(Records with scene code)

____

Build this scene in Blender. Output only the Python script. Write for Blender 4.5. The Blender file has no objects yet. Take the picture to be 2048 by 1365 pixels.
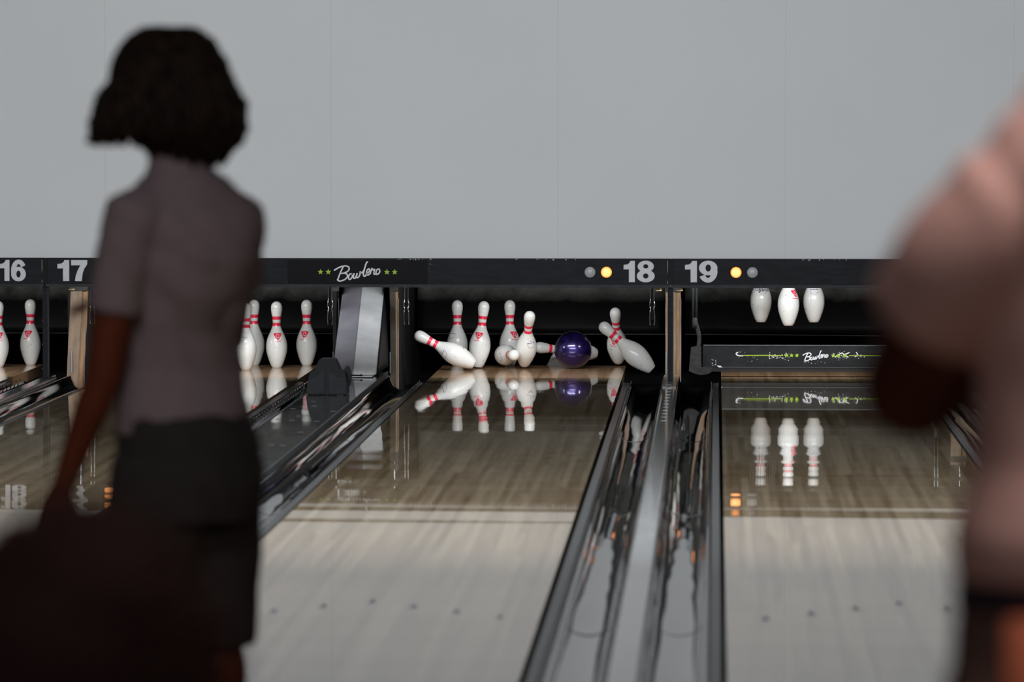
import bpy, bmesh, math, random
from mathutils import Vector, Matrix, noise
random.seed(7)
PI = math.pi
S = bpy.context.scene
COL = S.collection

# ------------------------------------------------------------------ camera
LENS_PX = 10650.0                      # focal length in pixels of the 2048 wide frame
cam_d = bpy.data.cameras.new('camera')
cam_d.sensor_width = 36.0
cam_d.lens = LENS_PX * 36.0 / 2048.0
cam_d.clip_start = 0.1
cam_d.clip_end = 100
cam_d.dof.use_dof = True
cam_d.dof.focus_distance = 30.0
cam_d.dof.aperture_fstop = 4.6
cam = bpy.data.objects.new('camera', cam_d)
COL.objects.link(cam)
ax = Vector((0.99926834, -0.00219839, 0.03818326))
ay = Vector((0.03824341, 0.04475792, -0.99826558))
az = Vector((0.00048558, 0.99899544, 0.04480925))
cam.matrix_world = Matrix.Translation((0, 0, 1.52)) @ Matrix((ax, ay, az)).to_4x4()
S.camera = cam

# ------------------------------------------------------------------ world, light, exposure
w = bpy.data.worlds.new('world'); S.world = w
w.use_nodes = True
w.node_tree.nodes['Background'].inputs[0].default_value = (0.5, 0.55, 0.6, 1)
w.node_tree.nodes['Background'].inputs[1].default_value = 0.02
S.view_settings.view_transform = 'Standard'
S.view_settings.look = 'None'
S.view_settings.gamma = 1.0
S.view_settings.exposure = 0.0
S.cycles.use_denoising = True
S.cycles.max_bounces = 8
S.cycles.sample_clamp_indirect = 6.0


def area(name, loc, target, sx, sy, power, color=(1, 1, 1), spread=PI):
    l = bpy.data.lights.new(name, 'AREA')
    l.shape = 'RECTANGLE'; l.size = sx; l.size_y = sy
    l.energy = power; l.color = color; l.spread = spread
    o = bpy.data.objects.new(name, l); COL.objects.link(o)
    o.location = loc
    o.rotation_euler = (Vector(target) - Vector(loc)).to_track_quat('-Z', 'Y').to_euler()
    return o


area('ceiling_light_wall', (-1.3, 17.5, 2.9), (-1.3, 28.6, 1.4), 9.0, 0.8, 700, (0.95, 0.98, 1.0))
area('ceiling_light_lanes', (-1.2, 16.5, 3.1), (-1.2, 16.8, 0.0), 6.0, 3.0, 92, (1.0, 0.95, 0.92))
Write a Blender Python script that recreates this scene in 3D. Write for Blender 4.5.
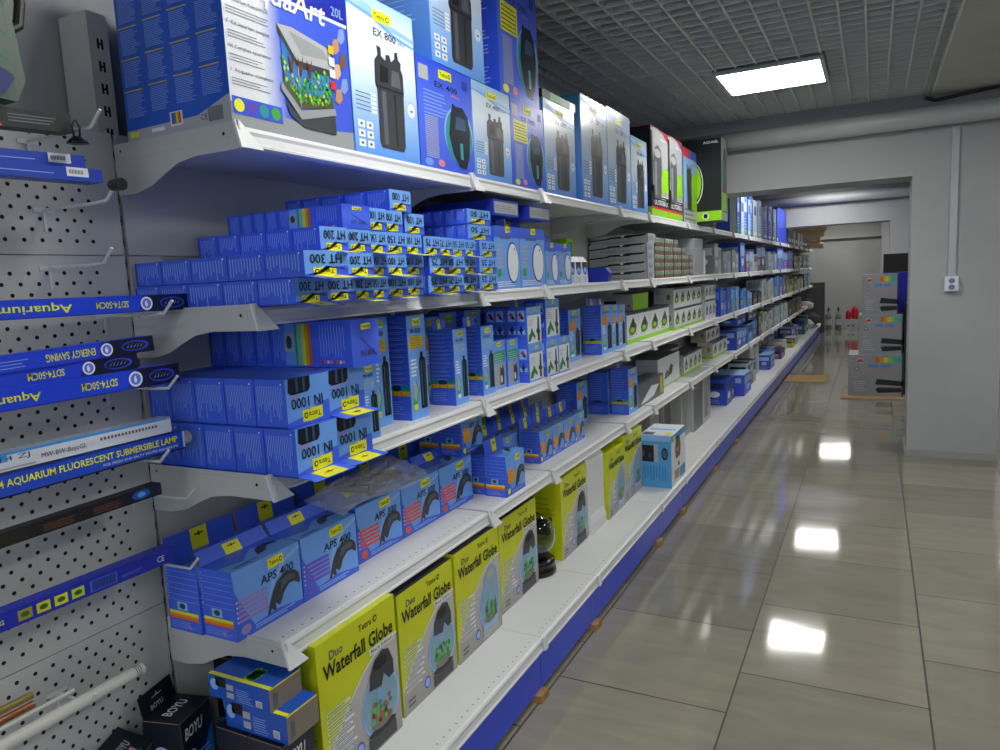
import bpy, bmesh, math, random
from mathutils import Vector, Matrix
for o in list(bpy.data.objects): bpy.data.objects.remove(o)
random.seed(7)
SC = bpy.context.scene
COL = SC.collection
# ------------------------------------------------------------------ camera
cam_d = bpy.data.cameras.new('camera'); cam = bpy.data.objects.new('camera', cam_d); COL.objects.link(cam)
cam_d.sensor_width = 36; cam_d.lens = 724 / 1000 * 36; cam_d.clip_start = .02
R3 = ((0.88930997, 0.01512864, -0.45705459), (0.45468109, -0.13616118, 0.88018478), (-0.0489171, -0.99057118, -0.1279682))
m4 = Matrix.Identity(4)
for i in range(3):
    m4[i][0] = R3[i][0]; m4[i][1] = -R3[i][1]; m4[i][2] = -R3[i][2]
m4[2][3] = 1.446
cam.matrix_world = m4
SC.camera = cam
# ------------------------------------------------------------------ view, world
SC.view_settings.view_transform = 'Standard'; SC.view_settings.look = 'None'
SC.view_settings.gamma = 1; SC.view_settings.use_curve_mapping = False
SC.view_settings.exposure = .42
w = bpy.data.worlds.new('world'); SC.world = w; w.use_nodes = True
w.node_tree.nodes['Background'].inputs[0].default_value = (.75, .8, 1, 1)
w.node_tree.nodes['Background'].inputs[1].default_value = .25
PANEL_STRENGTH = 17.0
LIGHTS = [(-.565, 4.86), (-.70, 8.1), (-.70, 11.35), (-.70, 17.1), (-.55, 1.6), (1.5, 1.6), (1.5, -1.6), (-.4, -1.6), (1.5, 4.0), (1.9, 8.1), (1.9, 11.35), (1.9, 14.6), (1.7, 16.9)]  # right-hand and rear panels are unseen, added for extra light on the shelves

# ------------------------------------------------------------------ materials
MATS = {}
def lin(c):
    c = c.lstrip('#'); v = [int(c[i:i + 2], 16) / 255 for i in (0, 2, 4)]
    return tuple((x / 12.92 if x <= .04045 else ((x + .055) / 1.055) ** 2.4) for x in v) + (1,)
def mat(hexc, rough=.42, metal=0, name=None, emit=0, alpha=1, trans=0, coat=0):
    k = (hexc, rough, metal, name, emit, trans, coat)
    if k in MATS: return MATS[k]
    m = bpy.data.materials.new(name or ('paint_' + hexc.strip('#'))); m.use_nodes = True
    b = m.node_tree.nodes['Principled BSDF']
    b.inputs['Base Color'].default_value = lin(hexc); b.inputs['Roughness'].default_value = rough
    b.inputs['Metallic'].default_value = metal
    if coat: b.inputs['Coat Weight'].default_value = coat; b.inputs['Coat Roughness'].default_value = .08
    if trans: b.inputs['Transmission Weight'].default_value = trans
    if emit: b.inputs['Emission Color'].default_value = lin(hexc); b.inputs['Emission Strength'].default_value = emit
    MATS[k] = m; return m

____

Repeat all the data as it stands, dropping any images it holds.

Written reply:
Build this scene in Blender. Output only the Python script. Write for Blender 4.5. The Blender file has no objects yet. Take the picture to be 2048 by 1365 pixels.
import bpy, bmesh, math, random
from mathutils import Vector, Matrix, noise
random.seed(7)
PI = math.pi
S = bpy.context.scene
COL = S.collection

# ------------------------------------------------------------------ camera
LENS_PX = 10650.0                      # focal length in pixels of the 2048 wide frame
cam_d = bpy.data.cameras.new('camera')
cam_d.sensor_width = 36.0
cam_d.lens = LENS_PX * 36.0 / 2048.0
cam_d.clip_start = 0.1
cam_d.clip_end = 100
cam_d.dof.use_dof = True
cam_d.dof.focus_distance = 30.0
cam_d.dof.aperture_fstop = 4.6
cam = bpy.data.objects.new('camera', cam_d)
COL.objects.link(cam)
ax = Vector((0.99926834, -0.00219839, 0.03818326))
ay = Vector((0.03824341, 0.04475792, -0.99826558))
az = Vector((0.00048558, 0.99899544, 0.04480925))
cam.matrix_world = Matrix.Translation((0, 0, 1.52)) @ Matrix((ax, ay, az)).to_4x4()
S.camera = cam

# ------------------------------------------------------------------ world, light, exposure
w = bpy.data.worlds.new('world'); S.world = w
w.use_nodes = True
w.node_tree.nodes['Background'].inputs[0].default_value = (0.5, 0.55, 0.6, 1)
w.node_tree.nodes['Background'].inputs[1].default_value = 0.02
S.view_settings.view_transform = 'Standard'
S.view_settings.look = 'None'
S.view_settings.gamma = 1.0
S.view_settings.exposure = 0.0
S.cycles.use_denoising = True
S.cycles.max_bounces = 8
S.cycles.sample_clamp_indirect = 6.0


def area(name, loc, target, sx, sy, power, color=(1, 1, 1), spread=PI):
    l = bpy.data.lights.new(name, 'AREA')
    l.shape = 'RECTANGLE'; l.size = sx; l.size_y = sy
    l.energy = power; l.color = color; l.spread = spread
    o = bpy.data.objects.new(name, l); COL.objects.link(o)
    o.location = loc
    o.rotation_euler = (Vector(target) - Vector(loc)).to_track_quat('-Z', 'Y').to_euler()
    return o


area('ceiling_light_wall', (-1.3, 17.5, 2.9), (-1.3, 28.6, 1.4), 9.0, 0.8, 700, (0.95, 0.98, 1.0))
area('ceiling_light_lanes', (-1.2, 16.5, 3.1), (-1.2, 16.8, 0.0), 6.0, 3.0, 92, (1.0, 0.95, 0.92))
Write a Blender Python script that recreates this scene in 3D. Write for Blender 4.5.
import bpy, bmesh, math, random
from mathutils import Vector, Matrix
for o in list(bpy.data.objects): bpy.data.objects.remove(o)
random.seed(7)
SC = bpy.context.scene
COL = SC.collection
# ------------------------------------------------------------------ camera
cam_d = bpy.data.cameras.new('camera'); cam = bpy.data.objects.new('camera', cam_d); COL.objects.link(cam)
cam_d.sensor_width = 36; cam_d.lens = 724 / 1000 * 36; cam_d.clip_start = .02
R3 = ((0.88930997, 0.01512864, -0.45705459), (0.45468109, -0.13616118, 0.88018478), (-0.0489171, -0.99057118, -0.1279682))
m4 = Matrix.Identity(4)
for i in range(3):
    m4[i][0] = R3[i][0]; m4[i][1] = -R3[i][1]; m4[i][2] = -R3[i][2]
m4[2][3] = 1.446
cam.matrix_world = m4
SC.camera = cam
# ------------------------------------------------------------------ view, world
SC.view_settings.view_transform = 'Standard'; SC.view_settings.look = 'None'
SC.view_settings.gamma = 1; SC.view_settings.use_curve_mapping = False
SC.view_settings.exposure = .42
w = bpy.data.worlds.new('world'); SC.world = w; w.use_nodes = True
w.node_tree.nodes['Background'].inputs[0].default_value = (.75, .8, 1, 1)
w.node_tree.nodes['Background'].inputs[1].default_value = .25
PANEL_STRENGTH = 17.0
LIGHTS = [(-.565, 4.86), (-.70, 8.1), (-.70, 11.35), (-.70, 17.1), (-.55, 1.6), (1.5, 1.6), (1.5, -1.6), (-.4, -1.6), (1.5, 4.0), (1.9, 8.1), (1.9, 11.35), (1.9, 14.6), (1.7, 16.9)]  # right-hand and rear panels are unseen, added for extra light on the shelves

# ------------------------------------------------------------------ materials
MATS = {}
def lin(c):
    c = c.lstrip('#'); v = [int(c[i:i + 2], 16) / 255 for i in (0, 2, 4)]
    return tuple((x / 12.92 if x <= .04045 else ((x + .055) / 1.055) ** 2.4) for x in v) + (1,)
def mat(hexc, rough=.42, metal=0, name=None, emit=0, alpha=1, trans=0, coat=0):
    k = (hexc, rough, metal, name, emit, trans, coat)
    if k in MATS: return MATS[k]
    m = bpy.data.materials.new(name or ('paint_' + hexc.strip('#'))); m.use_nodes = True
    b = m.node_tree.nodes['Principled BSDF']
    b.inputs['Base Color'].default_value = lin(hexc); b.inputs['Roughness'].default_value = rough
    b.inputs['Metallic'].default_value = metal
    if coat: b.inputs['Coat Weight'].default_value = coat; b.inputs['Coat Roughness'].default_value = .08
    if trans: b.inputs['Transmission Weight'].default_value = trans
    if emit: b.inputs['Emission Color'].default_value = lin(hexc); b.inputs['Emission Strength'].default_value = emit
    MATS[k] = m; return m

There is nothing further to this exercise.